Several factors support the bulls. The State Bank’s shift
toward monetary easing has reduced borrowing costs, drawing investors away from
fixed income and into equities. Lower interest rates traditionally inflate
valuations, and Pakistan is no exception. Add to this the IMF’s continued
engagement and incremental fiscal discipline, and the picture looks markedly
better than just two years ago when fears of default loomed large.
International credit agencies have upgraded Pakistan’s outlook, further feeding
optimism.
Sectors like banking, energy, and cement — heavyweights in
the index — have reported improved earnings, lending substance to the rally.
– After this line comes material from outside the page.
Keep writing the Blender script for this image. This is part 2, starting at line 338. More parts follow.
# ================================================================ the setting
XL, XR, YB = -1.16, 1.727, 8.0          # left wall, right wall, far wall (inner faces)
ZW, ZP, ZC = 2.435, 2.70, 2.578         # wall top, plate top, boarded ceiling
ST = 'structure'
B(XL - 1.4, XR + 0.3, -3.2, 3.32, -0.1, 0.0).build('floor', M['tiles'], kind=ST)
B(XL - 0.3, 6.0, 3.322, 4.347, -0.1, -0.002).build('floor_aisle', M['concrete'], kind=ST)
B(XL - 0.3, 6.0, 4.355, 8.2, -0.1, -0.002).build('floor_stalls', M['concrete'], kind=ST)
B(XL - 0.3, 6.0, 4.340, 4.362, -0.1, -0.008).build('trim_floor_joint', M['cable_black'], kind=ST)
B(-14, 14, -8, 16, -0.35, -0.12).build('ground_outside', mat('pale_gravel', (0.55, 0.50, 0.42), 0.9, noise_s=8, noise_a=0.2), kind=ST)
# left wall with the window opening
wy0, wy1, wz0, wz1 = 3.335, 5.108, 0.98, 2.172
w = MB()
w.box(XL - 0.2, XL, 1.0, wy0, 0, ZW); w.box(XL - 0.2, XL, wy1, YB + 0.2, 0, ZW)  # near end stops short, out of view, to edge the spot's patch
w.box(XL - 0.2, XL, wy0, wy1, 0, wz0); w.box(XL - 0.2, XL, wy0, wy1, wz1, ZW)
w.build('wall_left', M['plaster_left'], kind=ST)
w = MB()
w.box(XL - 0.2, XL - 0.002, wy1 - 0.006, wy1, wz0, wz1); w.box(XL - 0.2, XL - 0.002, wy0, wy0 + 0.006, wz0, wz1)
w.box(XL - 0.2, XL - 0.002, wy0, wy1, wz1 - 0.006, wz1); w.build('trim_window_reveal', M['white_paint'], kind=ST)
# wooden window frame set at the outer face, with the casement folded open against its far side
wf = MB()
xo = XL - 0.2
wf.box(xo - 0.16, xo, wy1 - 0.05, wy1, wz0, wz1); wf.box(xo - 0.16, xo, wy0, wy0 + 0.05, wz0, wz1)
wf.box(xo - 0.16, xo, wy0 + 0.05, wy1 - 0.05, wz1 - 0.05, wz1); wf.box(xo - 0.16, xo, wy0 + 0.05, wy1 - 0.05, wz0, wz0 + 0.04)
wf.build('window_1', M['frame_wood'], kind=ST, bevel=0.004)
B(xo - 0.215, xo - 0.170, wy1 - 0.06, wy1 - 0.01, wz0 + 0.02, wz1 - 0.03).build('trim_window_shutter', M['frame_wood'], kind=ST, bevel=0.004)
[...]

Market psychology is also playing its part; momentum has a way of sustaining
itself, as more investors join in, driven by fear of missing out.
But euphoria has a habit of blinding participants to lurking
dangers. Pakistan’s political fragility remains the most potent risk. A sudden
shift in the governing coalition, renewed street agitation, or policy U-turns
could shake investor confidence overnight. Likewise, the country’s external
account remains precarious; a spike in oil prices or weakening of the rupee
could unravel the fragile stability. Inflation, though easing, is hardly
conquered, and any resurgence would force the central bank back into tightening
mode.
Overvaluation is another trap. After such a steep run, some
stocks now trade at stretched multiples. Unless earnings growth matches
expectations, disappointment could trigger a sell-off. And with global
financial markets on edge over interest rate uncertainty and geopolitical
flare-ups, Pakistan is hardly insulated from external shocks.